— Start of TASK INPUT —

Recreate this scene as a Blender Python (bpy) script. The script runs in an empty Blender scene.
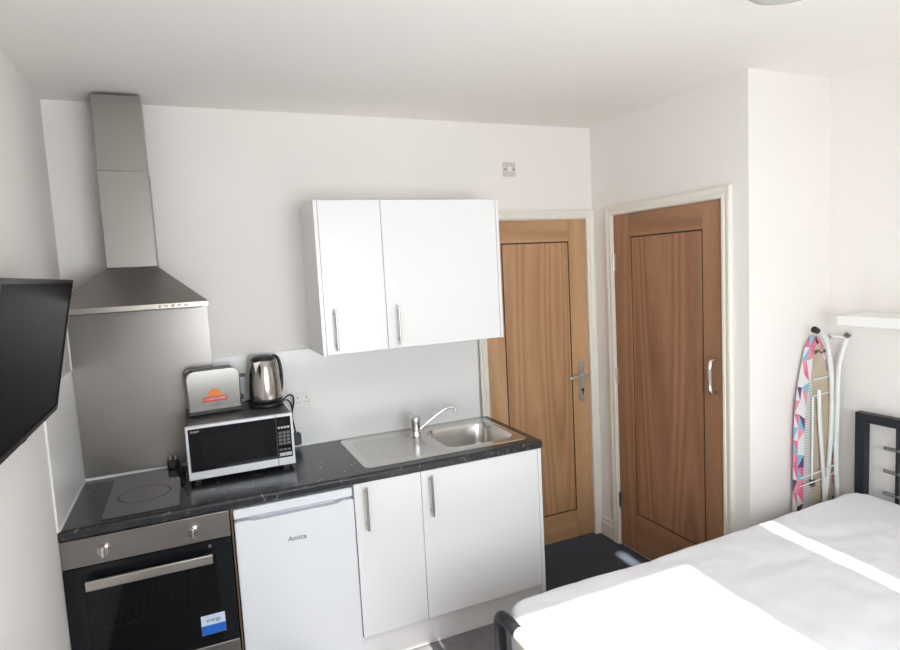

— End of TASK INPUT —
— Start of TASK INPUT —

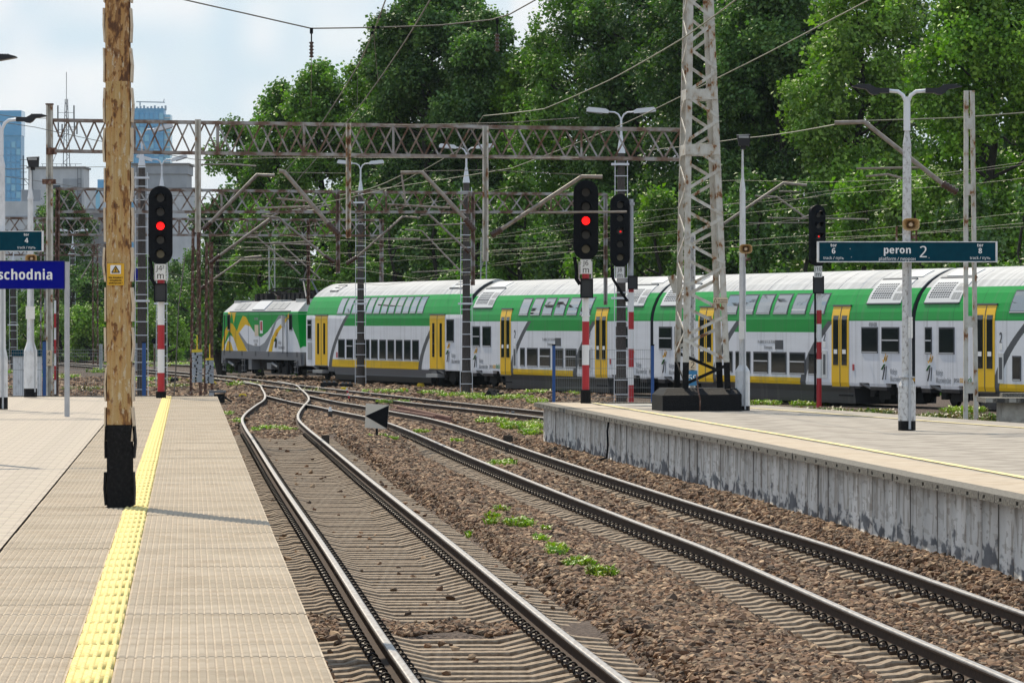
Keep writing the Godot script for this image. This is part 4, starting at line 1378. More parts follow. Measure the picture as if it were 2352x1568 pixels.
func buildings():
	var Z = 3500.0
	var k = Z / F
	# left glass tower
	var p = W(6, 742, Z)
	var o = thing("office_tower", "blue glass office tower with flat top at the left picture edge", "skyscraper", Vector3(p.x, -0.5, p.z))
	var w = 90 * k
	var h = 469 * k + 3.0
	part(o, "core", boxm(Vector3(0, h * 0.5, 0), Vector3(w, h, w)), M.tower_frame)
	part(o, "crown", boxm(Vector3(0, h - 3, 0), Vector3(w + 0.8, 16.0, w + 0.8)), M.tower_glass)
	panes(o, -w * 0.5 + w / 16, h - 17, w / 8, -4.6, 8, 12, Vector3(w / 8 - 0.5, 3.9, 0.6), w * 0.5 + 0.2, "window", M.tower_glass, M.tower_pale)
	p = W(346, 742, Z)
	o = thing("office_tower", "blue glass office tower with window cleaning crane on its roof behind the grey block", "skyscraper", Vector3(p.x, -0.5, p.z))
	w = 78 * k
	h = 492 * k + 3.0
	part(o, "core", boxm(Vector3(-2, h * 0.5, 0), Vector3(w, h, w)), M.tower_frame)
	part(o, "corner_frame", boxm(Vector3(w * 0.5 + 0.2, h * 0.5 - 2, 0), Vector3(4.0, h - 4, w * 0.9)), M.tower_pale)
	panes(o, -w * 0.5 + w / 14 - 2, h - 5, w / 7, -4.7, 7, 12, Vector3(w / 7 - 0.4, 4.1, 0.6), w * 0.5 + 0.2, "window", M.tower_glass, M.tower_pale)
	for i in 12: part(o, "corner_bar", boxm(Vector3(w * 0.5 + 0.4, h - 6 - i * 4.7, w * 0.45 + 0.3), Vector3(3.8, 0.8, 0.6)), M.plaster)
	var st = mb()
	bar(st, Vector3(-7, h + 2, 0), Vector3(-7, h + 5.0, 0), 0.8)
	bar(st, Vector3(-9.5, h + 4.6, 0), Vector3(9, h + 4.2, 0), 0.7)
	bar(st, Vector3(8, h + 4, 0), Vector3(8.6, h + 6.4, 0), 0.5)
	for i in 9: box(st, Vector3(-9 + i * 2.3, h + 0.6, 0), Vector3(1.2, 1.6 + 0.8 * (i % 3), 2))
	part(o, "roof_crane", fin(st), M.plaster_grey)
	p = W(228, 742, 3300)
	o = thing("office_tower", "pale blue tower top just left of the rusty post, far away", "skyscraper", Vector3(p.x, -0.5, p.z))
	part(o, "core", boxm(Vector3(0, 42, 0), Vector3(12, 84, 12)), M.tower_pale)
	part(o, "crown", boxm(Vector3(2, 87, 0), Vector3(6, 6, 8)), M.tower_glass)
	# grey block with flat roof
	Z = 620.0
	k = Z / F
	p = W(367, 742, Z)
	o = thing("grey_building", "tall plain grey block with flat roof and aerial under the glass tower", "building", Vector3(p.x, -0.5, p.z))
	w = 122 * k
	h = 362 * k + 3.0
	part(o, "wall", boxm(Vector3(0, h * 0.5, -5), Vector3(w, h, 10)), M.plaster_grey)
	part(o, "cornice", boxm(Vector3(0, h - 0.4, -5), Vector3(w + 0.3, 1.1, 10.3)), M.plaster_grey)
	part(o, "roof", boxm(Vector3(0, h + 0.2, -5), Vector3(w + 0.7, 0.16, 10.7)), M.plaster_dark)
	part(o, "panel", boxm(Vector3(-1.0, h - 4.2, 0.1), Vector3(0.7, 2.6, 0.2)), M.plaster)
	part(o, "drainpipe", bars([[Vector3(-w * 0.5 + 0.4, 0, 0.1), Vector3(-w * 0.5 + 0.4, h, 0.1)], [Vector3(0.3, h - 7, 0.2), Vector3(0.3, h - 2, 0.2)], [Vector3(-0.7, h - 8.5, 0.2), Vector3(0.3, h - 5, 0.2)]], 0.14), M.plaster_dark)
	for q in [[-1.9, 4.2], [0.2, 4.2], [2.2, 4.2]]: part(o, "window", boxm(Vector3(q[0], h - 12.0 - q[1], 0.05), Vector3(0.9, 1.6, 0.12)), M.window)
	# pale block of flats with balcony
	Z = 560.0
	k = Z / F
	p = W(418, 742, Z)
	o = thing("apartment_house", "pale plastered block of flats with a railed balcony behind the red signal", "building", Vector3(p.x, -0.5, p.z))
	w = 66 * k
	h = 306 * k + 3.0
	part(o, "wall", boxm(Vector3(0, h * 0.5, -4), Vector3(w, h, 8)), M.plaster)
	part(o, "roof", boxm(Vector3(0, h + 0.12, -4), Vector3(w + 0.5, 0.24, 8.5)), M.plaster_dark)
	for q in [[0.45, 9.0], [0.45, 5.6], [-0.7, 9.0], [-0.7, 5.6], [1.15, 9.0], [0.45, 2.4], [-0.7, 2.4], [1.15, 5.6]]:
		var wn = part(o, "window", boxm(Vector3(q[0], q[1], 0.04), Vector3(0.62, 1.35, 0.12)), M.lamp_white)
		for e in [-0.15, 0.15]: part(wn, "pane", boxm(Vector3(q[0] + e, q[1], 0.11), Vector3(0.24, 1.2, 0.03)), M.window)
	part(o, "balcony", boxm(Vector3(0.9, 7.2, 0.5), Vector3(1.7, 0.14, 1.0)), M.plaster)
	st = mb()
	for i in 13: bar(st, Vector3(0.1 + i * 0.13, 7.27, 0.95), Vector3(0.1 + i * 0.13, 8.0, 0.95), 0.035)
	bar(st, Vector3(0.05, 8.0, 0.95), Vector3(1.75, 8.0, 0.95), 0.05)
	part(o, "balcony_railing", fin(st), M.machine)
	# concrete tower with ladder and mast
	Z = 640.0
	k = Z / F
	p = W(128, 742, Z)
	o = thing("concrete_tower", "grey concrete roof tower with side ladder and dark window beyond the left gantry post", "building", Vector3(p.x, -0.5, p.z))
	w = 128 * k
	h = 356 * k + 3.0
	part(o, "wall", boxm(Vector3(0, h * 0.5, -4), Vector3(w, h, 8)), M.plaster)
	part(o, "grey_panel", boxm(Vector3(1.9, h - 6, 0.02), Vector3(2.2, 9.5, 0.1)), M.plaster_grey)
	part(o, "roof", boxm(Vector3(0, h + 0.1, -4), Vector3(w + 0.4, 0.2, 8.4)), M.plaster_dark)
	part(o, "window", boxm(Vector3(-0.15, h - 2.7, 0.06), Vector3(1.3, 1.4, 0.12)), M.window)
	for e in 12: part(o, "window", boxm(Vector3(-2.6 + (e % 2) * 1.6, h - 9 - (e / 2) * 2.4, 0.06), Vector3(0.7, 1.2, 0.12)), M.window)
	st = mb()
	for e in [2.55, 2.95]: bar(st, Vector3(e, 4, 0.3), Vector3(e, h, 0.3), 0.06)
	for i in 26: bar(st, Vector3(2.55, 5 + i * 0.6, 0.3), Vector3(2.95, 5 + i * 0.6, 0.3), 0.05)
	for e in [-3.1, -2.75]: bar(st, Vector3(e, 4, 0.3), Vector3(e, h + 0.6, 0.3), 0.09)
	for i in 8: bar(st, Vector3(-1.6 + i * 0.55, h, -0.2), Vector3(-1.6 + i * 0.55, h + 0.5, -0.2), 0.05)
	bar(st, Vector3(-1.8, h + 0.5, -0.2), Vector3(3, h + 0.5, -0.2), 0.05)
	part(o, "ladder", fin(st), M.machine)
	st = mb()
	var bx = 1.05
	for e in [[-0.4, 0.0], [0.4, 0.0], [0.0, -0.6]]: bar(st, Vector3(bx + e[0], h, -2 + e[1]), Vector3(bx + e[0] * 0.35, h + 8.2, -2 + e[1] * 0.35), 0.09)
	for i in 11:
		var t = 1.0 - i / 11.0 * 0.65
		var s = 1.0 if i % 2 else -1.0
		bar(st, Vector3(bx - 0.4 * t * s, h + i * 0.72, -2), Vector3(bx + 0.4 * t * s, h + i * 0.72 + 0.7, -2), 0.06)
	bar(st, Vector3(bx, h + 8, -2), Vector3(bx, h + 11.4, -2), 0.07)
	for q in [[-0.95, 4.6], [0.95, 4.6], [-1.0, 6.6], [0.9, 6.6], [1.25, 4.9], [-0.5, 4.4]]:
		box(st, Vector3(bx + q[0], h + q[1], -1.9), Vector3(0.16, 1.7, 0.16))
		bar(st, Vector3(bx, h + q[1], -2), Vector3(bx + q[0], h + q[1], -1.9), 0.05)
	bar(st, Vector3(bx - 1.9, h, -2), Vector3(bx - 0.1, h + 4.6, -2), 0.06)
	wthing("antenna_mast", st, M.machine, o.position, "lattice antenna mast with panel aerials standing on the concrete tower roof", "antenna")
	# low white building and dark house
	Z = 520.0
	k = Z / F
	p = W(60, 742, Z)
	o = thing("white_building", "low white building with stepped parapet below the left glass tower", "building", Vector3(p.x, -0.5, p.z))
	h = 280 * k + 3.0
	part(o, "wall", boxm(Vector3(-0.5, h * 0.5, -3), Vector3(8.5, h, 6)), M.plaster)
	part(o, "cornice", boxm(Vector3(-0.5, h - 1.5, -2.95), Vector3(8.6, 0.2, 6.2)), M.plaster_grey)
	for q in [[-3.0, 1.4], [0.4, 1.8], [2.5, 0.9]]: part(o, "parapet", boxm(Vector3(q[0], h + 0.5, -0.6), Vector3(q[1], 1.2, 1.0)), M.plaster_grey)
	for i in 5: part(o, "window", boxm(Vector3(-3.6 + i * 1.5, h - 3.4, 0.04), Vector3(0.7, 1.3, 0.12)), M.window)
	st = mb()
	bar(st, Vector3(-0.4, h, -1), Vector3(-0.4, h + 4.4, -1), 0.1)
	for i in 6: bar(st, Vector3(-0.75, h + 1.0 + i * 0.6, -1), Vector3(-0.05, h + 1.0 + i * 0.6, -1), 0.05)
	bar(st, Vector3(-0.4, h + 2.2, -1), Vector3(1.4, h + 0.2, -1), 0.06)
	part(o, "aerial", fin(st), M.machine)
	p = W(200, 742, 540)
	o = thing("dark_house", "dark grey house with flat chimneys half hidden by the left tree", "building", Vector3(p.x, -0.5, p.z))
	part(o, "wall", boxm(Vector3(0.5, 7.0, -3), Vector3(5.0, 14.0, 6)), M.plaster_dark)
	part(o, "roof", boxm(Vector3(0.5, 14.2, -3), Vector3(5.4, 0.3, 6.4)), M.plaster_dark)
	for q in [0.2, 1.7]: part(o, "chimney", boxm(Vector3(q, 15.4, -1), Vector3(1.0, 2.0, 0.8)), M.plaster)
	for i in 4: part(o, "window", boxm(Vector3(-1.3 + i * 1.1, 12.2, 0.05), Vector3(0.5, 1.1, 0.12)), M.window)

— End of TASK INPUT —

Collect the lines of the records that include the string "script".

Recreate this scene as a Blender Python (bpy) script. The script runs in an empty Blender scene.
Keep writing the Godot script for this image. This is part 4, starting at line 1378. More parts follow. Measure the picture as if it were 2352x1568 pixels.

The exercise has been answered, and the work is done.